Terverifikasi Administratif dan Faktual oleh Dewan Pers

Gaji Menggiurkan Bikin Pemain Top Lirik China

By Jumat, 5 Februari 2016 | 17:47 WIB
Jackson Martinez, resmi bergabung ke Guangzhou Evergrande, dengan mahar Rp 637 miliar pada Rabu (3/2/2016). (TWITTER @GZEvergrandeFC)

Mantan manajer tim nasional Inggris, Sven Goran Eriksson, merasa yakin sepak bola China akan semakin menarik minat para pesepak bola dunia. Menurut pelatih yang pernah membawa Lazio juara Serie A tahun 2000 ini, gaji nan menggiurkan membuat para pemain bintang mengalihkan perhatian ke Negeri Tirai Bambu.

Bursa transfer musim dingin yang tengah berlangsung menjadi momen China dalam menggelontorkan uang untuk membeli pemain top dari Eropa. Mereka mendatangkan nama-nama beken seperti Ramires, Jackson Martinez dan pemain incaran Liverpool, Alex Teixeira. Dua nama terakhir ini mencatat rekor transfer non-Eropa.

Eriksson, yang kini menjadi pelatih Shanghai SIPG, merasa yakin rangkaian transfer tersebut baru awal. Pria asal Swedia ini memprediksi pada masa mendatang para pemain top akan berbondong-bondong ke China karena tawaran gaji yang tinggi, di samping adanya peningkatan kualitas permainan yang ditunjukkan dalam ajang Liga Champions Asia.

"Anda tidak bisa mengesampingkan fakta bahwa uang merupakan faktor utama," ujar Eriksson.

"Liga Champions Asia dulu didominasi tim dari Jepang, Korea Selatan dan Australia. Tetapi Guanzhou Evergrande yang dilatih Luiz Felipe Scolari sudah memenanginya dua dari tiga musim terakhir."
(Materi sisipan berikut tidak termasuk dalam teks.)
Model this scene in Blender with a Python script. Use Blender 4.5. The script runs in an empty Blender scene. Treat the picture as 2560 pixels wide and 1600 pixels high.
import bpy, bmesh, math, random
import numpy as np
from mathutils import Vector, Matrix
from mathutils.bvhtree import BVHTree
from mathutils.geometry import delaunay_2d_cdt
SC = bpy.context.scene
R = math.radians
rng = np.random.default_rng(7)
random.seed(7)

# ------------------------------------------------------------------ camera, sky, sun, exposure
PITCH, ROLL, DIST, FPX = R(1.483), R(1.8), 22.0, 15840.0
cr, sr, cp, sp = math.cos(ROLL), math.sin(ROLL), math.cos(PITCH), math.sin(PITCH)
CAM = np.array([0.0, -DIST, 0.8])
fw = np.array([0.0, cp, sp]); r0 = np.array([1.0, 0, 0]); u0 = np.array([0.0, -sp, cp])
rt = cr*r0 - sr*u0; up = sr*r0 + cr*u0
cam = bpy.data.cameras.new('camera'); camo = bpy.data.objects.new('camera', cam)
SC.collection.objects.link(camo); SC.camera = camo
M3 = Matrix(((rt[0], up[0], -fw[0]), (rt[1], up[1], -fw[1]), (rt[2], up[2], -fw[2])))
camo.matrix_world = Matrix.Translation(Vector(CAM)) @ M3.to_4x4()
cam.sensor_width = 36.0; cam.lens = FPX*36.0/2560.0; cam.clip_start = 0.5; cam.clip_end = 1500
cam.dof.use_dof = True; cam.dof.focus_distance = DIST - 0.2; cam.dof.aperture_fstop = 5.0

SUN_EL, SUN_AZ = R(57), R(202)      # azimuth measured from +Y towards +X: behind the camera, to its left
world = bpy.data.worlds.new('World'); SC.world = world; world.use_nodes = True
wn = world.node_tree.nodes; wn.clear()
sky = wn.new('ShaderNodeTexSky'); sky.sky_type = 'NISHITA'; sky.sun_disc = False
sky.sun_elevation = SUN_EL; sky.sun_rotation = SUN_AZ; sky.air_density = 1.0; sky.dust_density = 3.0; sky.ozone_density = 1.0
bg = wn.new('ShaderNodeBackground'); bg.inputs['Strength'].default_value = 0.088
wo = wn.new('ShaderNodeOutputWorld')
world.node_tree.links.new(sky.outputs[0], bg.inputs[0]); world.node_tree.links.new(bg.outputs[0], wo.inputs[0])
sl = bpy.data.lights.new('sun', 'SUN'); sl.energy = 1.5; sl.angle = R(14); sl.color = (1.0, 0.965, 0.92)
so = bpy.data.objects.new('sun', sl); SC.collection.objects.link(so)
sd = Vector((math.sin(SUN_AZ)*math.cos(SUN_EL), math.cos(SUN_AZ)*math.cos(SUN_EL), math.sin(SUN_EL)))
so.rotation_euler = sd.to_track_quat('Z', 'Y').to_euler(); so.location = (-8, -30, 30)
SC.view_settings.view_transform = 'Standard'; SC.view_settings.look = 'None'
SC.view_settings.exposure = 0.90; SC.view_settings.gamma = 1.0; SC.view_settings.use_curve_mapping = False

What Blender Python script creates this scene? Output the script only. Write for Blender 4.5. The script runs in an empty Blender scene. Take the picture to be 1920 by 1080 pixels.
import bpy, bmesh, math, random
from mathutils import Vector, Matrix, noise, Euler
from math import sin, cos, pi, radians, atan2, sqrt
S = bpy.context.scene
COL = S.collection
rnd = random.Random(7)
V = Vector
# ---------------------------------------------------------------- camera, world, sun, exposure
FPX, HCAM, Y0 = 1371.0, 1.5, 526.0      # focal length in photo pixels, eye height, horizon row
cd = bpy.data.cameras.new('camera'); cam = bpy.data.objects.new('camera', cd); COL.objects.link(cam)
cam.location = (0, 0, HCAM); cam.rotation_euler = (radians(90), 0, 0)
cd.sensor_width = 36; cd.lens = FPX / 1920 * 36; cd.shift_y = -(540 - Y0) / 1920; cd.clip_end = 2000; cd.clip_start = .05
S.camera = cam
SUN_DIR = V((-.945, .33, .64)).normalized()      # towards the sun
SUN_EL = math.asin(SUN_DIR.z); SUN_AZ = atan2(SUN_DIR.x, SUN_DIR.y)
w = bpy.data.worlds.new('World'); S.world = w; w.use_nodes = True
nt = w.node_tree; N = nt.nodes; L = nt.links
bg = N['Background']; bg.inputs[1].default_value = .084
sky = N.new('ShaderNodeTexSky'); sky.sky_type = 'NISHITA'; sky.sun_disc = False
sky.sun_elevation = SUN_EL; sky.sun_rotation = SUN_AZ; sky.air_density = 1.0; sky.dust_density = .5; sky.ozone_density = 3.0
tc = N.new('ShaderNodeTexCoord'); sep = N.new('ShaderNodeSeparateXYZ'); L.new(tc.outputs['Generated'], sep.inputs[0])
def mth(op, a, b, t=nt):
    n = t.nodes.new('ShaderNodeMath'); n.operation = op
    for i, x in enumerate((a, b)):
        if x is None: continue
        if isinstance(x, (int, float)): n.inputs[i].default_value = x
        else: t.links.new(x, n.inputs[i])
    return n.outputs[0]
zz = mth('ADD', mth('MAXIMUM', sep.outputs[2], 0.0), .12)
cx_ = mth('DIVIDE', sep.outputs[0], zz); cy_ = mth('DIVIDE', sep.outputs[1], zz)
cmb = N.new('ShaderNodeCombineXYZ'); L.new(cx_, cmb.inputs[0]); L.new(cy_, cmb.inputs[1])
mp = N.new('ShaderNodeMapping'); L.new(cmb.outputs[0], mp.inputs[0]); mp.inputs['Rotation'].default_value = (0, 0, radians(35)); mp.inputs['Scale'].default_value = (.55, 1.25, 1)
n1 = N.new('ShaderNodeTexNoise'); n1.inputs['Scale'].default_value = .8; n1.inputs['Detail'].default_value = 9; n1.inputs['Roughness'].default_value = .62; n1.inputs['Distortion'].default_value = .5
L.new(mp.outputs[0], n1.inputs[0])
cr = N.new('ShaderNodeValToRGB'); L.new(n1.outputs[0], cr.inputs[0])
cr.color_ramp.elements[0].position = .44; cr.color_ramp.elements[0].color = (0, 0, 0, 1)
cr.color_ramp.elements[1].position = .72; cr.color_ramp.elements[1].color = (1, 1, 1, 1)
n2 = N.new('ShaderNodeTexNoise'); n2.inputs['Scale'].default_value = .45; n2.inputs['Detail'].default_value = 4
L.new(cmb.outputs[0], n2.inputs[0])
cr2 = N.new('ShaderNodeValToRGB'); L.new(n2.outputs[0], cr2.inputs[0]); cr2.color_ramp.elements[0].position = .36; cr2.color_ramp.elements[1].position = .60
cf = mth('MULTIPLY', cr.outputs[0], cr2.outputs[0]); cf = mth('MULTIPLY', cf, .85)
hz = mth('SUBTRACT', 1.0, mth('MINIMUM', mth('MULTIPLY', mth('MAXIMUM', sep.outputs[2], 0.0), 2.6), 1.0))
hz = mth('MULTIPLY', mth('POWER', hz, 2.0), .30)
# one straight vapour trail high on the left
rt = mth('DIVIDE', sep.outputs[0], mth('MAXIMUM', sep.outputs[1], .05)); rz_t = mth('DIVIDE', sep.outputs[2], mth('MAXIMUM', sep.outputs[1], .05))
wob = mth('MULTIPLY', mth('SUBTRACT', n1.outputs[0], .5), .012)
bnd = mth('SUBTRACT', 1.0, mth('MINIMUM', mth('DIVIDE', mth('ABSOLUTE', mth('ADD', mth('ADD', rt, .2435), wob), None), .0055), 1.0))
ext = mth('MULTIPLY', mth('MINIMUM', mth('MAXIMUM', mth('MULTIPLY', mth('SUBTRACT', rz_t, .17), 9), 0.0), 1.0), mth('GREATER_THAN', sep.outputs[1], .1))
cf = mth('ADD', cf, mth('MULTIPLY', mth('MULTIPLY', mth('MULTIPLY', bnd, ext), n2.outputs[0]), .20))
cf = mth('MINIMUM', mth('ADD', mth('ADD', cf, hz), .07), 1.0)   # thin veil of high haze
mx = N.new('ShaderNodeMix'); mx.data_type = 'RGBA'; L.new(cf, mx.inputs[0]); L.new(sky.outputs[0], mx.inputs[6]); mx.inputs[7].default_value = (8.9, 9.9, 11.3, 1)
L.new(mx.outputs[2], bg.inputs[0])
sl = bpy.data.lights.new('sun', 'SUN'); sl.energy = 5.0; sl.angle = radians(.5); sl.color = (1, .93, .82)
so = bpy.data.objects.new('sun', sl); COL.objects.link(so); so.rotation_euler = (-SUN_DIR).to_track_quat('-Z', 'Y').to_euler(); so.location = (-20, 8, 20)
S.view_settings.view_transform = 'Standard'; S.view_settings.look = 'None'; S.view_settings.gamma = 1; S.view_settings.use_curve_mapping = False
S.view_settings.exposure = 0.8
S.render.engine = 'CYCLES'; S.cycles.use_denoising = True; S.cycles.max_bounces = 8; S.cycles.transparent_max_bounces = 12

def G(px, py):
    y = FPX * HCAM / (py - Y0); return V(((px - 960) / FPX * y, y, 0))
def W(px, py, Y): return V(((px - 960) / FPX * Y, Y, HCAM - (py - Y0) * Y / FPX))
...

"Sepak bola di televisi setiap saat ini di sini tidak hanya Premier League atau Liga Champions, tetapi semua liga Eropa."

"Liga Super China merupakan liga yang tengah naik, sehingga menarik sejumlah pemain dengan nama besar. Akan ada lebih banyak lagi yang mengikutinya."

"Sepak bola terus meningkat setiap saat dan mereka sangat ambisius dengan tim nasional."

Eriksson menambahkan bahwa klub-klub di kota seperti Shanghai relatif agak kesulitan menarik pemain-pemain top. Meskipun demikian, mantan manajer Manchester City ini yakin bakal ada kejutan budaya.

"Masalah terbesar adalah bahasa karena sangat sulit bagi orang Eropa mempelajarinya," tambah Eriksson. "Di kota-kota besar seperti Shanghai, hal itu lebih mudah karena begitu banyak orang berbicara bahasa Inggris."